● **Set exercise**
Below are several records. Retype exactly those lines running from the one with "The Blender Python" through the one with "structure(m.build('brick_crumbs', M['brick_bit']), 'stuff')", end lines included, and no others.

● **Provided data**
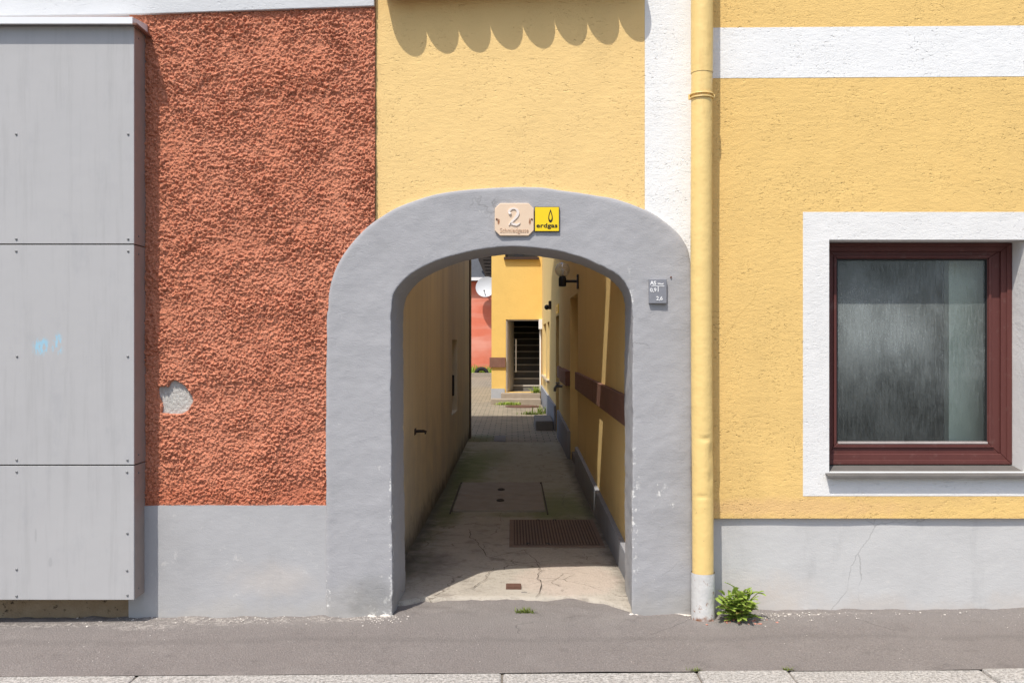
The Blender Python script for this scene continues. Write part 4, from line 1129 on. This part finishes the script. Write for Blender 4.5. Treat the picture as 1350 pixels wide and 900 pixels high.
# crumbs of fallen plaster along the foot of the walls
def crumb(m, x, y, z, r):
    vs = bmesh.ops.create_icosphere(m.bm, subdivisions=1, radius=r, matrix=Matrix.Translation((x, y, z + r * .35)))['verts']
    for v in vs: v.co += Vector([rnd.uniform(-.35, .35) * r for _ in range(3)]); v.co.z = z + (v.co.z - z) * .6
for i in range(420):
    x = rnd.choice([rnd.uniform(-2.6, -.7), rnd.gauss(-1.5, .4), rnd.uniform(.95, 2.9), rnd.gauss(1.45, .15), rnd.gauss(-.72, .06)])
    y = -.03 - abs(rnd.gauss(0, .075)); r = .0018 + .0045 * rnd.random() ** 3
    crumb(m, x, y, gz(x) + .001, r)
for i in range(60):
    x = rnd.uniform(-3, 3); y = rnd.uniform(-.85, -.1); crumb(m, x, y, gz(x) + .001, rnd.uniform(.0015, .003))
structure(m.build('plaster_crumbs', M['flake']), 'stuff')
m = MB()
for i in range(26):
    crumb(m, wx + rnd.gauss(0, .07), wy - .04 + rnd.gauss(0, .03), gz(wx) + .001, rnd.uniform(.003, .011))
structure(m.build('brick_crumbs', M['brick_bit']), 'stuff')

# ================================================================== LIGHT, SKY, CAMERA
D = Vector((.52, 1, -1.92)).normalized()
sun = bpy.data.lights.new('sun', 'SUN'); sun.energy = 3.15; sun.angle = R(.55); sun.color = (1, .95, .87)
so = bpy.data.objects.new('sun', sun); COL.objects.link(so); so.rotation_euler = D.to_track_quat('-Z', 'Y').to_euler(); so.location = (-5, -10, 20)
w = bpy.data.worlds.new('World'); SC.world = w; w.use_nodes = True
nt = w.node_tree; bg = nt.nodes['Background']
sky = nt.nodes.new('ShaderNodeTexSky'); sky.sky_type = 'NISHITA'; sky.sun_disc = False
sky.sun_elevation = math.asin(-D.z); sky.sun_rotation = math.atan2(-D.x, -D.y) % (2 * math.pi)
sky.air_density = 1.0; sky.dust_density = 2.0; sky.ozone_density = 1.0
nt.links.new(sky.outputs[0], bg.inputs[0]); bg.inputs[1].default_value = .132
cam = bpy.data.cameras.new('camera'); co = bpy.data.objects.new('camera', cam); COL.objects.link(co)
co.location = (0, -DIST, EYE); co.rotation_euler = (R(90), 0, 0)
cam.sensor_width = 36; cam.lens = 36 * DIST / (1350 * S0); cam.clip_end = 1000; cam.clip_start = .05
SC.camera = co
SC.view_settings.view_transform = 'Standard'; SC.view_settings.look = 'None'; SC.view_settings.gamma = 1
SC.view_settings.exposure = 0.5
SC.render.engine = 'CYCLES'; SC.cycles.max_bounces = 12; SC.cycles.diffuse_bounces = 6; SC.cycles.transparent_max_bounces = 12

---

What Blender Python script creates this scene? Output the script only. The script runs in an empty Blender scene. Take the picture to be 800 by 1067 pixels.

==

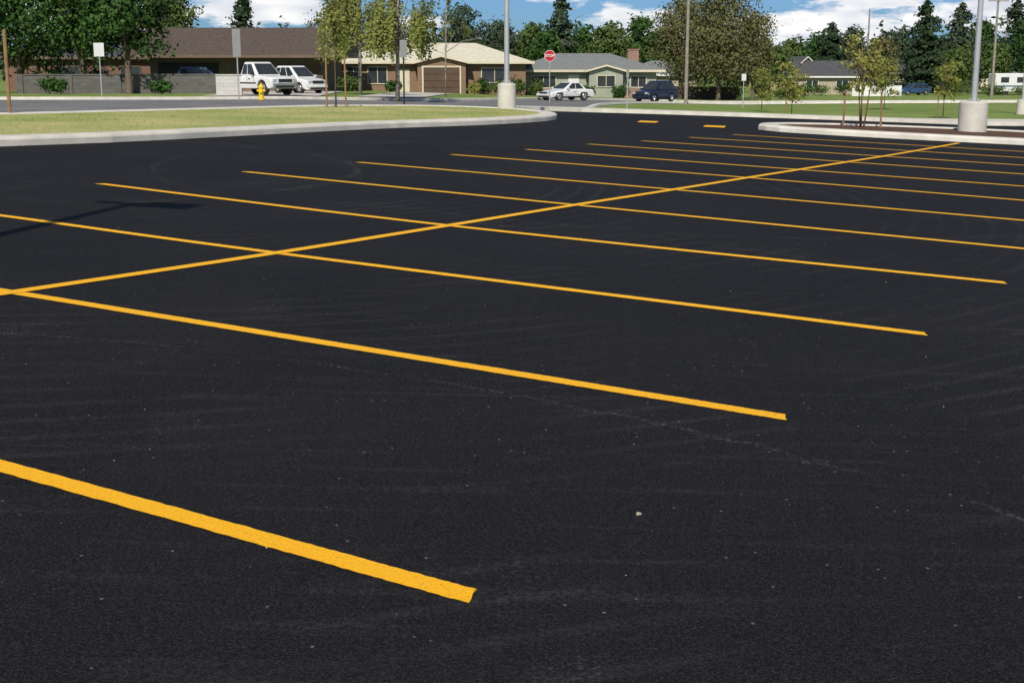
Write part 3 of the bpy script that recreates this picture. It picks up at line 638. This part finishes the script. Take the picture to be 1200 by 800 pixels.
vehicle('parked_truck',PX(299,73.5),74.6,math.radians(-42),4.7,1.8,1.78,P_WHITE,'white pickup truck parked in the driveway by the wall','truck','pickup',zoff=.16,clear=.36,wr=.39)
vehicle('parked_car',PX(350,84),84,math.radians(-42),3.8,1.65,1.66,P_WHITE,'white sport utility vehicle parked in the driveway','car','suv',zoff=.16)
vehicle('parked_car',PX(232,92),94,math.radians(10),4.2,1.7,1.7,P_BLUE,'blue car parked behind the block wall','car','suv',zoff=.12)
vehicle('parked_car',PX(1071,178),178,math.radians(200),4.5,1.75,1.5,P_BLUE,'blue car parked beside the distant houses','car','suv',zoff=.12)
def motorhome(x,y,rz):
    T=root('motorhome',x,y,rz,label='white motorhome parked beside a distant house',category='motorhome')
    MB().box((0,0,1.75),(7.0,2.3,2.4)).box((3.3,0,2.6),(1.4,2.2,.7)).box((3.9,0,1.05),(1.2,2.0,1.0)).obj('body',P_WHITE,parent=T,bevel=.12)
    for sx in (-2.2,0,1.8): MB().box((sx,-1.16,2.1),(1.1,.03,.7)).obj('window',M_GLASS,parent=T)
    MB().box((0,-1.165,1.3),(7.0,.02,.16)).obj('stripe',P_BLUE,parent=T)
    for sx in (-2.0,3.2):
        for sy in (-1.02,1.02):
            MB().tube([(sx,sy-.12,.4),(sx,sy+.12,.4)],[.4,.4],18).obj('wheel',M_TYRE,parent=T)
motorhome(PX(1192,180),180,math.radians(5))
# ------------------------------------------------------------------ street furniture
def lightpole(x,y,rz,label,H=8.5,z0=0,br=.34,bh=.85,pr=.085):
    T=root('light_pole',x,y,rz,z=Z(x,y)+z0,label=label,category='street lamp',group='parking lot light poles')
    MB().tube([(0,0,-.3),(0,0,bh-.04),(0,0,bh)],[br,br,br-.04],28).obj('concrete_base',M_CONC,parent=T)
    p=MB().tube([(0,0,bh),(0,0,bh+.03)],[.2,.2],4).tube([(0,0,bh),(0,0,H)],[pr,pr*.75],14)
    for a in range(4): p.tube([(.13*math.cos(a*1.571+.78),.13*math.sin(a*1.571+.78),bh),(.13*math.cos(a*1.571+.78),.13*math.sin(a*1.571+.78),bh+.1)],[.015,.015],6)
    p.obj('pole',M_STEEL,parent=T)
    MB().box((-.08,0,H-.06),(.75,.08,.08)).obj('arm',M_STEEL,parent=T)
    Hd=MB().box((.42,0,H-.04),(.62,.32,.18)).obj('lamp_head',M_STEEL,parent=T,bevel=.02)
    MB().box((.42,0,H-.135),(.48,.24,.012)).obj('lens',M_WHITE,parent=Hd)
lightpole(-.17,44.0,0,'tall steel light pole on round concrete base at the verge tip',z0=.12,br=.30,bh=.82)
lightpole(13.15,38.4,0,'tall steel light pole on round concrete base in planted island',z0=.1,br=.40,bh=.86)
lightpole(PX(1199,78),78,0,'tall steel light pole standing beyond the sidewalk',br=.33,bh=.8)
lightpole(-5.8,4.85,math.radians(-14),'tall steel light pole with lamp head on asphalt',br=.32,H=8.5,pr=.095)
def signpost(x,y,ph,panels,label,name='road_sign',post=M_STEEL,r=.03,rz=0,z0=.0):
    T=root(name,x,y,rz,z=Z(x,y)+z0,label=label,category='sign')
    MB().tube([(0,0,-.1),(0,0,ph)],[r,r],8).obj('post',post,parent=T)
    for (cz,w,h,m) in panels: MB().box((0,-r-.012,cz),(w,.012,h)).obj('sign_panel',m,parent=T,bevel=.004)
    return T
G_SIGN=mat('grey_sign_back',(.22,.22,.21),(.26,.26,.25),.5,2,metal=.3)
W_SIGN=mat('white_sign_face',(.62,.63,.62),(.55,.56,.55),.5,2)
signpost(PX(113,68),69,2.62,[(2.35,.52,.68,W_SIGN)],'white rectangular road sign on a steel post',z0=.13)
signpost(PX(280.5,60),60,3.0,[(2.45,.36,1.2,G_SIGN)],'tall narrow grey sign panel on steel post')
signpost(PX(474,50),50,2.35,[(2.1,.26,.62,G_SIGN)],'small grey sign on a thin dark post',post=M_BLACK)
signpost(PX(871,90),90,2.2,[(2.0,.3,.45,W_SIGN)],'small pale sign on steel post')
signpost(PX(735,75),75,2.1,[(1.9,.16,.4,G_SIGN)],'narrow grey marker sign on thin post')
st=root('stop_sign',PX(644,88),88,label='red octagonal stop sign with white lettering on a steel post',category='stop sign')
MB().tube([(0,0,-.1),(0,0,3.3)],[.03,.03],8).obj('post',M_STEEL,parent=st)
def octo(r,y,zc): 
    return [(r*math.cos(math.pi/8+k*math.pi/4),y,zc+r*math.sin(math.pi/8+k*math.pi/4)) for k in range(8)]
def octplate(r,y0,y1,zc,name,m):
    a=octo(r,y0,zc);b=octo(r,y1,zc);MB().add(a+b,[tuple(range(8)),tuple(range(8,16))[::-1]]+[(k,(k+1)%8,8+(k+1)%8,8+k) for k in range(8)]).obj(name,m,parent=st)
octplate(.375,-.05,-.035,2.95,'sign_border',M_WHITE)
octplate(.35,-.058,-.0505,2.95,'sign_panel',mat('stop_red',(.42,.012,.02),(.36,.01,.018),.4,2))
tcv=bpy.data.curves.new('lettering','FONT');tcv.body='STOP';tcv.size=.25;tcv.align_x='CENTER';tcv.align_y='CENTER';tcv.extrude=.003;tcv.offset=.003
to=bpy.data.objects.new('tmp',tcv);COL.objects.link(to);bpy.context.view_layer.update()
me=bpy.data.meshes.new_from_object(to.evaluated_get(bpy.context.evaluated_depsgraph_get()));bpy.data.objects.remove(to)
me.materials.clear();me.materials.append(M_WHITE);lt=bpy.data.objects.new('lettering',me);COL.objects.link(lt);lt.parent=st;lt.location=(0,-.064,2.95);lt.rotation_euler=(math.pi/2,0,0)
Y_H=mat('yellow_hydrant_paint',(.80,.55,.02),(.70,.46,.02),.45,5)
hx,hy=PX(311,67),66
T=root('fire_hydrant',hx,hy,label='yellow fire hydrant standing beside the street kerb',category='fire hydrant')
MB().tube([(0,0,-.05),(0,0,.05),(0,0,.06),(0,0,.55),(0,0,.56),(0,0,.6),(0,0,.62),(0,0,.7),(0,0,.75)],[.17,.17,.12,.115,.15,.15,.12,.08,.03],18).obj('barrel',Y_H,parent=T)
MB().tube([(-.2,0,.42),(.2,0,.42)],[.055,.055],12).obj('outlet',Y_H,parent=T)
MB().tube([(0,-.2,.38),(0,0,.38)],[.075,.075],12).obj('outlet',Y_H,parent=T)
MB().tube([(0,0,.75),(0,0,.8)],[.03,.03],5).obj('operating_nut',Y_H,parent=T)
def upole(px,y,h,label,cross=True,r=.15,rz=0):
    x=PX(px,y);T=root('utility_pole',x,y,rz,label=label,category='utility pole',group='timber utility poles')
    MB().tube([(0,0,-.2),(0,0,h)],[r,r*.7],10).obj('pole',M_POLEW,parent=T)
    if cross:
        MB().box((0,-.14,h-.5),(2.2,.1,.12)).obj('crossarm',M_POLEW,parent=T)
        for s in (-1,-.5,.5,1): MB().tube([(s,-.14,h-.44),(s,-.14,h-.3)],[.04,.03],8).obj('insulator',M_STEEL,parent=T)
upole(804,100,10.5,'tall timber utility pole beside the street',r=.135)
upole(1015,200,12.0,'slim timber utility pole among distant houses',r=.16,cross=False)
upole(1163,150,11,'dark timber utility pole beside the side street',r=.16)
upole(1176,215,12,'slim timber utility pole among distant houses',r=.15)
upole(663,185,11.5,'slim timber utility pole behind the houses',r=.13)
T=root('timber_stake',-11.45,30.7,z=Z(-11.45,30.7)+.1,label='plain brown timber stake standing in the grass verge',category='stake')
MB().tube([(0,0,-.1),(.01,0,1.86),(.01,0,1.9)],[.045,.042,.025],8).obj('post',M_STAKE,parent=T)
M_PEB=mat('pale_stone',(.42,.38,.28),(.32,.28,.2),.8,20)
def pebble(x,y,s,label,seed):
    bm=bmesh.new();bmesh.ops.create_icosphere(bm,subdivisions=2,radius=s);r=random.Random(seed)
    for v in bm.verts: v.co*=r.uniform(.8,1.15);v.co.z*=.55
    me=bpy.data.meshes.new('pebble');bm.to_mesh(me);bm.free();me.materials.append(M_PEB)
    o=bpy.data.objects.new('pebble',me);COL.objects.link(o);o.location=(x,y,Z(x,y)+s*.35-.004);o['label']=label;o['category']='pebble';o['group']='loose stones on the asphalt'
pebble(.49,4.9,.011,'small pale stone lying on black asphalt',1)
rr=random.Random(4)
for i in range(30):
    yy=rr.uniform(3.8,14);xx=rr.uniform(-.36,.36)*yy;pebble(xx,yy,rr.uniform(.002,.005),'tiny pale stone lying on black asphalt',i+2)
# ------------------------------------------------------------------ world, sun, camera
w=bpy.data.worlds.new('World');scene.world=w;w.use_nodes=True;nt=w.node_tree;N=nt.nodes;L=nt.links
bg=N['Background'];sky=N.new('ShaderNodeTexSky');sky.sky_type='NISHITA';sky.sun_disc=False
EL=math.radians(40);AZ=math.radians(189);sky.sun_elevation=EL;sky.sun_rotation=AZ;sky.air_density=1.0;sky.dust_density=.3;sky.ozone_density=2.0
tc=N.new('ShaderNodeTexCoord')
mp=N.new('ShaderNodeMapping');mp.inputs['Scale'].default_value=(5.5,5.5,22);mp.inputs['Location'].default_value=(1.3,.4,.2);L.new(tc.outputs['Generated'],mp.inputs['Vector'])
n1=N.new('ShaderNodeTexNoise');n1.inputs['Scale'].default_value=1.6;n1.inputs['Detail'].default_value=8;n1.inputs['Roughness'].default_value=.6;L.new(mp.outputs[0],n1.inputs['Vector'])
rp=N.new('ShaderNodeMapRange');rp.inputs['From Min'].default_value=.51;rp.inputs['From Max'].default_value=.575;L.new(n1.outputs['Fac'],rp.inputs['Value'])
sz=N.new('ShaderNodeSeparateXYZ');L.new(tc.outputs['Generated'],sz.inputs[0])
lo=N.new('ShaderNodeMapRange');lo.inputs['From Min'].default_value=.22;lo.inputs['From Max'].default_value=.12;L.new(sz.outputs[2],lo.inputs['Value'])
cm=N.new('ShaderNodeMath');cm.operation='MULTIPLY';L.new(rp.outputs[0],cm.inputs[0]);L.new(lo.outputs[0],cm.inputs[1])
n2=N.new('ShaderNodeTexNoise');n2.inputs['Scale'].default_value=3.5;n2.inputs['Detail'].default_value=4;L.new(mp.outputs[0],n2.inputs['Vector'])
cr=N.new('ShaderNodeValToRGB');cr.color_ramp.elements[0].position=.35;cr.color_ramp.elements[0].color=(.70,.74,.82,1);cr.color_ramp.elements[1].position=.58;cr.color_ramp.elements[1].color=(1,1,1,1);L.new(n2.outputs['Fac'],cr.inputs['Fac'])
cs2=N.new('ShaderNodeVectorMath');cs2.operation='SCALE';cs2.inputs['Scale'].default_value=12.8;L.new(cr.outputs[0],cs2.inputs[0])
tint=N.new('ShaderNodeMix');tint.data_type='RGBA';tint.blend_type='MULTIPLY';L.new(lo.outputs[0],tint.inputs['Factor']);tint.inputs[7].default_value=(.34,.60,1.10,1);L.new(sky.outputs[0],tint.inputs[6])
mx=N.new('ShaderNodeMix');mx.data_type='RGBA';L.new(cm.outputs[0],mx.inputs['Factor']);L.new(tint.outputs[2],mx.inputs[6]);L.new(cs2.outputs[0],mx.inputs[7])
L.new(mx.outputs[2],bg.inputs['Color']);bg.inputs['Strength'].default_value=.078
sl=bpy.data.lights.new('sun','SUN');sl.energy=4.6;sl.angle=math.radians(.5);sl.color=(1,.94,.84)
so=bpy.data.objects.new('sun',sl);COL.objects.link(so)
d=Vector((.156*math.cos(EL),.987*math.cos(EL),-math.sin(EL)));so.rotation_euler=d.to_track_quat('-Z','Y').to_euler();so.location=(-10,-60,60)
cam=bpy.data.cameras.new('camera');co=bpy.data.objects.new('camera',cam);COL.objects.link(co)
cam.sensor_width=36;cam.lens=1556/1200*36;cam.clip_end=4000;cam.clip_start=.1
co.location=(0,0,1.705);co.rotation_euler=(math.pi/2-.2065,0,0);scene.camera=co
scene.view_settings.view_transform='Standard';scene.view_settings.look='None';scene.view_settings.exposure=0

● **Exercise output**
The Blender Python script for this scene continues. Write part 4, from line 1129 on. This part finishes the script. Write for Blender 4.5. Treat the picture as 1350 pixels wide and 900 pixels high.
# crumbs of fallen plaster along the foot of the walls
def crumb(m, x, y, z, r):
    vs = bmesh.ops.create_icosphere(m.bm, subdivisions=1, radius=r, matrix=Matrix.Translation((x, y, z + r * .35)))['verts']
    for v in vs: v.co += Vector([rnd.uniform(-.35, .35) * r for _ in range(3)]); v.co.z = z + (v.co.z - z) * .6
for i in range(420):
    x = rnd.choice([rnd.uniform(-2.6, -.7), rnd.gauss(-1.5, .4), rnd.uniform(.95, 2.9), rnd.gauss(1.45, .15), rnd.gauss(-.72, .06)])
    y = -.03 - abs(rnd.gauss(0, .075)); r = .0018 + .0045 * rnd.random() ** 3
    crumb(m, x, y, gz(x) + .001, r)
for i in range(60):
    x = rnd.uniform(-3, 3); y = rnd.uniform(-.85, -.1); crumb(m, x, y, gz(x) + .001, rnd.uniform(.0015, .003))
structure(m.build('plaster_crumbs', M['flake']), 'stuff')
m = MB()
for i in range(26):
    crumb(m, wx + rnd.gauss(0, .07), wy - .04 + rnd.gauss(0, .03), gz(wx) + .001, rnd.uniform(.003, .011))
structure(m.build('brick_crumbs', M['brick_bit']), 'stuff')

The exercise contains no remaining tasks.